The school board for Aurora Public Schools on Tuesday gave district officials approval to continue negotiations with the DSST charter network, but not before raising concerns about the process and emphasizing that this green light doesn’t guarantee final approval later.
Aurora Superintendent Rico Munn earlier this year proposed a plan to bring the high-performing DSST network to Aurora, in a new school serving sixth through 12th graders.
Under Munn’s proposal, APS would pay for up to half of the cost of a new district-owned building and allow DSST to use it if the charter network came up with the rest of the money. After passage last month of a $300 million bond measure that included the district’s share of the project cost, Munn on Tuesday asked the board for input on continuing negotiations and on what he should prioritize.
DSST has said it would assist with fundraising to complete the building, but that it believes the school district should take the lead.
Board members asked questions around fundraising for the second half of the building’s cost, about whether the school would serve students from across the district or from a specified boundary, and whether the timing is right.
Some board members also raised concerns that the process of inviting DSST for the partnership may not have been fair, and cautioned that they didn’t want to make any guarantees to DSST before the network submits an application for a charter in the district.
“A concern I have with this proposal and not the school — because I would love to have a DSST campus here — is how the community was engaged… and also how our charters were engaged,” said board member Dan Jorgensen. “We’re setting up a situation where an outside provider is going to have an opportunity to serve kids, where none of our charters within the district were given that same opportunity.”
Pat Leger, principal of Aurora Academy a charter in its sixth year in the district, said she would have liked the opportunity to have been considered, but mostly felt “offended” because of a recent disagreement with the district about whether her charter could benefit from the district’s bond dollars.
“The part of the process that bothered me the most is he wouldn’t include us in the bond, but he will go out and give money to a charter that he’s never worked with,” Leger said. “That to me feels inappropriate.”
Aurora charter schools are set to get some bond money to improve technology and security, but a district committee found their larger capital requests did not merit inclusion in the bond.
Leger said that she believes Munn’s intentions are good, but that the process hasn’t made it clear why the district believes that need exists at a time when enrollment is down and several other new charter schools were recently approved to open.
“The whole process needs to be looked at,” she said.
Van Schoales, CEO of the nonprofit A-Plus Colorado, while pleased that the district has become more welcoming to charter schools, said his group is also concerned about Aurora’s process.
“You have to have an open, transparent process,” Schoales said. “The fact that the district went back and forth with schools about access to facilities and the bond, it speaks to the fact that there aren’t any clear written rules of engagement.”

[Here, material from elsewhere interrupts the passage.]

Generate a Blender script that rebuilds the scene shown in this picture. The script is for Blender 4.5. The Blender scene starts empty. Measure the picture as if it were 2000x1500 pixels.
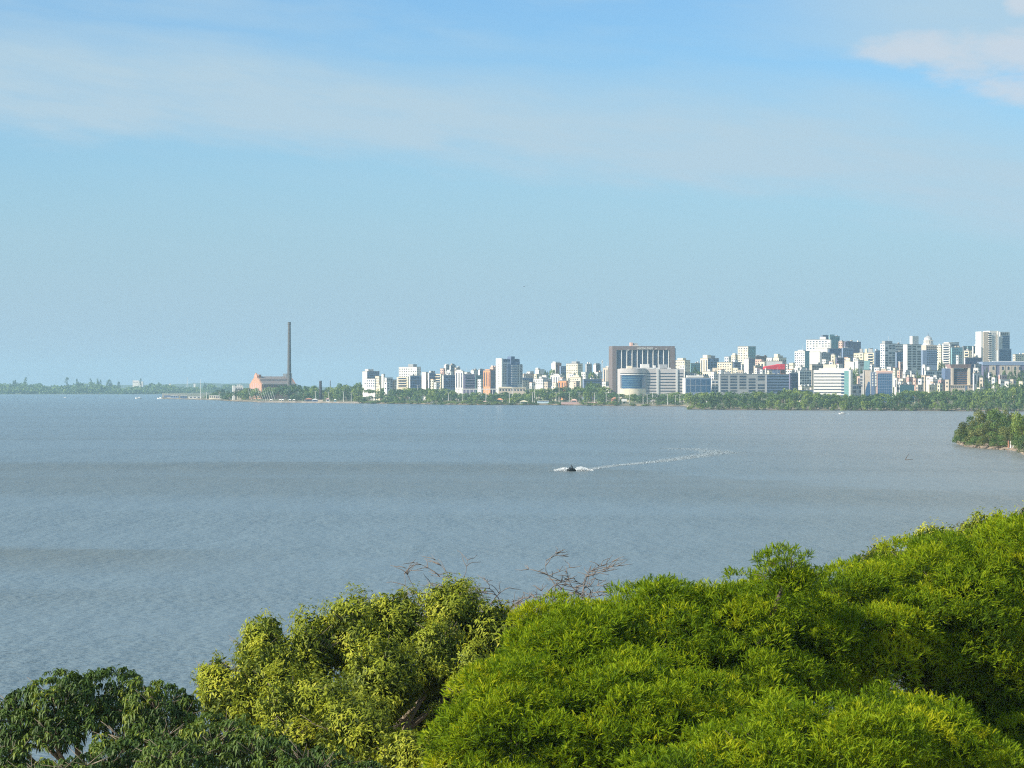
import bpy, math, random
import numpy as np
from mathutils import Vector, Matrix

# ------------------------------------------------------------------ camera
F = 5800.0          # focal length in pixels of a 2000 px wide frame
HZ = 755.0          # horizon row
CAMZ = 23.0
SC = bpy.context.scene
cam_data = bpy.data.cameras.new("camera")
cam = bpy.data.objects.new("camera", cam_data)
SC.collection.objects.link(cam)
cam.location = (0, 0, CAMZ)
cam.rotation_euler = (math.radians(90), 0, 0)
cam_data.sensor_width = 36.0
cam_data.lens = F / 2000 * 36.0
cam_data.shift_y = 5 / 2000
cam_data.clip_start = 1.0
cam_data.clip_end = 40000.0
SC.camera = cam

# ------------------------------------------------------------------ light
SUN_EL, SUN_BACK = 34.0, 27.0      # elevation; degrees behind the camera's left
sd = Vector((-math.cos(math.radians(SUN_BACK)) * math.cos(math.radians(SUN_EL)),
             -math.sin(math.radians(SUN_BACK)) * math.cos(math.radians(SUN_EL)),
             math.sin(math.radians(SUN_EL))))
sun_data = bpy.data.lights.new("sun", 'SUN')
sun_data.energy = 4.9
sun_data.angle = math.radians(0.55)
sun_data.color = (1.0, 0.89, 0.72)
sun = bpy.data.objects.new("sun", sun_data)
SC.collection.objects.link(sun)
sun.rotation_euler = sd.to_track_quat('Z', 'Y').to_euler()
SC.view_settings.view_transform = 'Standard'
SC.view_settings.look = 'None'
SC.view_settings.exposure = 0.75
SC.view_settings.gamma = 1.0
SC.cycles.max_bounces = 6
SC.cycles.filter_width = 1.15
SC.cycles.use_denoising = False
SC.cycles.use_adaptive_sampling = False
SC.cycles.diffuse_bounces = 3
SC.cycles.glossy_bounces = 2
SC.cycles.transmission_bounces = 3
SC.cycles.transparent_max_bounces = 4


class NT:
    """small helper round a node tree"""
    def __init__(s, t):
        s.t = t; s.n = t.nodes; s.l = t.links

    def new(s, kind, **kw):
        n = s.n.new(kind)
        for k, v in kw.items():
            setattr(n, k, v)
        return n

    def put(s, sock, v):
        if hasattr(v, 'links') or isinstance(v, bpy.types.NodeSocket):
            s.l.new(v, sock)
        else:
            sock.default_value = v

    def m(s, op, a, b=None, c=None, clamp=False):
        n = s.new('ShaderNodeMath', operation=op, use_clamp=clamp)
        s.put(n.inputs[0], a)
        if b is not None: s.put(n.inputs[1], b)
        if c is not None: s.put(n.inputs[2], c)
        return n.outputs[0]

    def mix(s, f, a, b, blend='MIX'):
        n = s.new('ShaderNodeMix', data_type='RGBA', blend_type=blend)
        s.put(n.inputs['Factor'], f)
        s.put(n.inputs['A'], a if not isinstance(a, tuple) else (*a, 1)[:4])
        s.put(n.inputs['B'], b if not isinstance(b, tuple) else (*b, 1)[:4])
        return n.outputs['Result']

    def noise(s, vec, scale, detail=4, rough=.5):
        n = s.new('ShaderNodeTexNoise')
        if vec is not None: s.l.new(vec, n.inputs['Vector'])
        n.inputs['Scale'].default_value = scale
        n.inputs['Detail'].default_value = detail
        n.inputs['Roughness'].default_value = rough
        return n.outputs['Fac']

    def ss(s, v, lo, hi):
        n = s.new('ShaderNodeMapRange', interpolation_type='SMOOTHSTEP')
        s.put(n.inputs[0], v); n.inputs[1].default_value = lo; n.inputs[2].default_value = hi
        return n.outputs[0]

    def xyz(s, x, y, z):
        n = s.new('ShaderNodeCombineXYZ')
        s.put(n.inputs[0], x); s.put(n.inputs[1], y); s.put(n.inputs[2], z)
        return n.outputs[0]

    def ramp(s, f, stops):
        n = s.new('ShaderNodeValToRGB')
        cr = n.color_ramp
        while len(cr.elements) < len(stops): cr.elements.new(.5)
        for e, (p, c) in zip(cr.elements, stops):
            e.position = p; e.color = (*c, 1)
        s.l.new(f, n.inputs[0])
        return n.outputs[0]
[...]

Without a process, Schoales said, it could for some people “reinforce the perception that there are backroom deals happening.” Last year, to bring more clarity and transparency to its process, Denver Public Schools adopted a new policy for how it allocates space to district-run and charter schools.
In a letter sent to Munn in July, Bill Kurtz, the charter network’s CEO, expressed a willingness to pursue the plan but outlined a set of criteria the group uses to evaluate potential partnerships. Among the opportunities DSST would be looking for in a deal would be the ability to operate four schools in the district.
Several board members said they would not want to guarantee any future schools without having them go through the district’s application process first. Board member JulieMarie Shepherd wasn’t at the board meeting, but submitted her opinion to the board in writing, expressing the same thought. According to the district’s regular charter school process, applications are accepted each year in March.
The other main concern board members raised was about the timing of opening a new school while enrollment numbers in the district have started dropping. School officials this year were off on their projections by 643 students, requiring the district to adjust the current year’s budget by cutting $3 million.
Two of the five board members at Tuesday’s meeting, Amber Drevon and Barbara Yamrick, suggested the district pause negotiations with DSST while the board works on the budget. Jorgensen requested that district staff look at the financial implications to provide the board more information before a deal reaches a final vote.
Munn told the board that if a deal is reached, a DSST school wouldn’t open for a few years and that by that time, district officials predict enrollment will be increasing again.